そうなると、そうではない世界だと思う。皆さん方の話を聞いてみたら分かる。地域性など目に見えない世界。事務事業ベースで支援金や補助金制度を作りましたという世界とは違うので、そこはなかなか難しい。
地域おこし協力隊などの方たちを去年、今年と増やしているが、彼らがなぜ、一関市を選んだのか、彼らが興味を持ってやってる分野、事柄をいろいろ知っていくのが必要だと思う。
【記者】
農地の問題について、交付金返還時期の目処としては、今年度末までだと思うが、交付金返還のための補正予算を議会に提出できる時期は限られてくる。

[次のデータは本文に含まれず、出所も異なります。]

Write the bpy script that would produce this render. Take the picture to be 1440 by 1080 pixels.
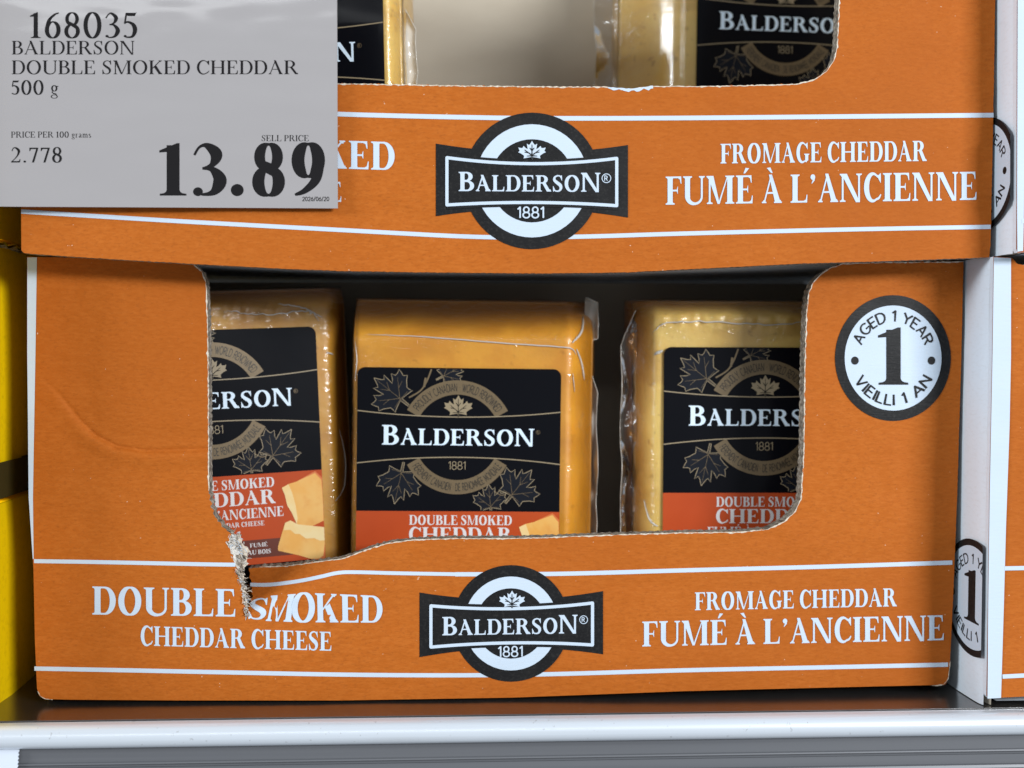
import bpy, bmesh, math, random
from mathutils import Vector, Matrix, noise
PI = math.pi
random.seed(7)
scene = bpy.context.scene
COL = scene.collection
for _o in list(bpy.data.objects): bpy.data.objects.remove(_o, do_unlink=True)

# ---------------------------------------------------------------- camera
# X runs along the shelf, Y into it, Z up; metres. Photo coordinates are 1440 x 1080.
FPX, DIST, ZAIM = 1764., .490, .1235
YAW = math.atan((720-637)/FPX); PITCH = math.atan((540-496)/FPX)
FWD = Vector((math.sin(YAW)*math.cos(PITCH), math.cos(YAW)*math.cos(PITCH), -math.sin(PITCH)))
RIGHT = Vector((math.cos(YAW), -math.sin(YAW), 0)); UP = RIGHT.cross(FWD)
EYE = Vector((0, 0, ZAIM))-FWD*DIST
cam = bpy.data.cameras.new('camera'); cam.sensor_width = 36; cam.lens = 36*FPX/1440
cam.clip_start = .02; cam.clip_end = 60
cam.dof.use_dof = True; cam.dof.focus_distance = .478; cam.dof.aperture_fstop = 8.5
co = bpy.data.objects.new('camera', cam); COL.objects.link(co)
co.matrix_world = Matrix(((RIGHT.x, UP.x, -FWD.x, EYE.x), (RIGHT.y, UP.y, -FWD.y, EYE.y), (RIGHT.z, UP.z, -FWD.z, EYE.z), (0, 0, 0, 1)))
scene.camera = co

# ---------------------------------------------------------------- light
world = bpy.data.worlds.new('World'); scene.world = world; world.use_nodes = True
bg = world.node_tree.nodes['Background']; bg.inputs[0].default_value = (.86, .93, 1, 1); bg.inputs[1].default_value = .33
def area(name, loc, aim, sx, sy, watt, col):
    l = bpy.data.lights.new(name, 'AREA'); l.shape = 'RECTANGLE'; l.size = sx; l.size_y = sy; l.energy = watt; l.color = col
    o = bpy.data.objects.new(name, l); o.location = loc
    o.rotation_euler = (Vector(aim)-Vector(loc)).to_track_quat('-Z', 'Y').to_euler(); COL.objects.link(o); return o
area('aisle_ceiling_light', (1.78, -2.08, .78), (0, 0, .1), 1.0, .35, 79, (.95, .98, 1))
area('far_ceiling_light', (-2.4, -1.05, .85), (0, 0, .1), 1.0, .4, 46, (.91, .97, 1))  # added fill from the left, brightens the white tray sides
area('opposite_strip_light', (-.55, -2.7, 1.06), (-.1, 0, .22), 1.5, .09, 3.2, (.95, .98, 1))  # added lamp, placed to throw wavy glare on the price card
scene.view_settings.view_transform = 'Standard'; scene.view_settings.look = 'None'
scene.view_settings.exposure = 0; scene.view_settings.gamma = 1
scene.cycles.max_bounces = 8; scene.cycles.transparent_max_bounces = 12
scene.cycles.caustics_reflective = False; scene.cycles.caustics_refractive = False

# ---------------------------------------------------------------- photo point -> point in the place
def ray(px, py): return (FWD*FPX+RIGHT*(px-720)-UP*(py-540)).normalized()
def on_y(px, py, y): d = ray(px, py); return EYE+d*((y-EYE.y)/d.y)
def on_x(px, py, x): d = ray(px, py); return EYE+d*((x-EYE.x)/d.x)
def on_z(px, py, z): d = ray(px, py); return EYE+d*((z-EYE.z)/d.z)
def sstep(a, b, x): t = min(1, max(0, (x-a)/(b-a))); return t*t*(3-2*t)
def interp(P, x):
    if x <= P[0][0]: return P[0][1]
    for a, b in zip(P, P[1:]):
        if x <= b[0]: return a[1]+(b[1]-a[1])*(x-a[0])/(b[0]-a[0])
    return P[-1][1]
# ---------------------------------------------------------------- lettering
from mathutils import Vector, Matrix
from mathutils.geometry import delaunay_2d_cdt

def union(polys, interior=()):
    """triangulate the union of simple polygons -> (points, triangles)"""
    vs, fs = [], []
    for p in polys:
        n = len(vs)
        if sum(p[i-1][0]*p[i][1]-p[i][0]*p[i-1][1] for i in range(len(p))) < 0: p = p[::-1]
        vs += [Vector((a[0], a[1])) for a in p]
        fs.append(list(range(n, n+len(p))))
    vs += [Vector(q) for q in interior]
    r = delaunay_2d_cdt(vs, [], fs, 0, 1e-6)
    tris = [f for f, o in zip(r[2], r[5]) if o]
    return [(v.x, v.y) for v in r[0]], [tuple(t) for t in tris]

def sstroke(pts, ws):
    """quads of a stroke with a width at each point"""
    n = len(pts); L = []
    for i in range(n):
        a = pts[max(i-1, 0)]; b = pts[min(i+1, n-1)]
        dx, dy = b[0]-a[0], b[1]-a[1]; d = math.hypot(dx, dy) or 1
        nx, ny = -dy/d*ws[i]/2, dx/d*ws[i]/2
        L.append(((pts[i][0]+nx, pts[i][1]+ny), (pts[i][0]-nx, pts[i][1]-ny)))
    return [[L[i][0], L[i][1], L[i+1][1], L[i+1][0]] for i in range(n-1)]

def arc(cx, cy, rx, ry, a0, a1, n=16):
    return [(cx+rx*math.cos(math.radians(a0+(a1-a0)*i/n)), cy+ry*math.sin(math.radians(a0+(a1-a0)*i/n))) for i in range(n+1)]

def spline(P, k=8):
    out = []
    for i in range(len(P)-1):
        p0 = P[max(i-1, 0)]; p1 = P[i]; p2 = P[i+1]; p3 = P[min(i+2, len(P)-1)]
        for j in range(k):
            t = j/k
            out.append(tuple(0.5*((2*p1[c])+(-p0[c]+p2[c])*t+(2*p0[c]-5*p1[c]+4*p2[c]-p3[c])*t*t+(-p0[c]+3*p1[c]-3*p2[c]+p3[c])*t**3) for c in (0, 1)))
    return out+[tuple(P[-1])]

def disc(cx, cy, r, ry=None, n=20):
    ry = r if ry is None else ry
    return [(cx+r*math.cos(2*PI*i/n), cy+ry*math.sin(2*PI*i/n)) for i in range(n)]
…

なかなか理解していただけていないという受け止めとのことだが、国、県への交付金返還については、理解がある程度進んでいる一方、その後の請求については、全額集落協定、あるいは責任割合を決めて、それぞれに請求するという話が出ている。全額請求するしか方法がないということについて議会の理解が得られるまでは、交付金返還のための補正予算は提出できないという捉え方なのか。あるいは多数決である程度賛成が得られそうだという感触が得られれば、議会を招集するのか、また、それ以外の別な方法を考えているのか。
【市長】
1億6000万円を返していただく。そのうちの国、県1億2000万円を支出するという議案は、一度議会に送付している。その時点で、いろいろな意見が議会の中にあったことは承知している。
それを撤回した理由は、当事者の一つである中山間の団体の方々から請願が議会に提出され、それは徹底究明ということだった。議会では、徹底究明という願意を受け、その請願を採択した。請願を採択し、議会としてその請願に対する対応に時間かかるので上程をした議案については、取り扱いを見直してほしいという話があったので撤回しており、その状態が続いている。
つまり、議員の方々が全員、ある一定の理解に達したと見極めた上で議案を提出した訳ではない。
我々は、中山間地域等直接支払交付金はこういったものだと、議会や特別委員会の場で何回も説明していて、一般質問でも答弁している。また、返還しないといけないことを集落協定の方にも説明した。一通り説明責任を果たしたと思い、議案を送った。
ただし、市や議会ではないところから請願が出され、議会が請願を採択したが、調査には時間がかかるので、待って欲しいという話があったので撤回した。
我々としては、議会である程度理解が進んでいることが分かれば、再提出する。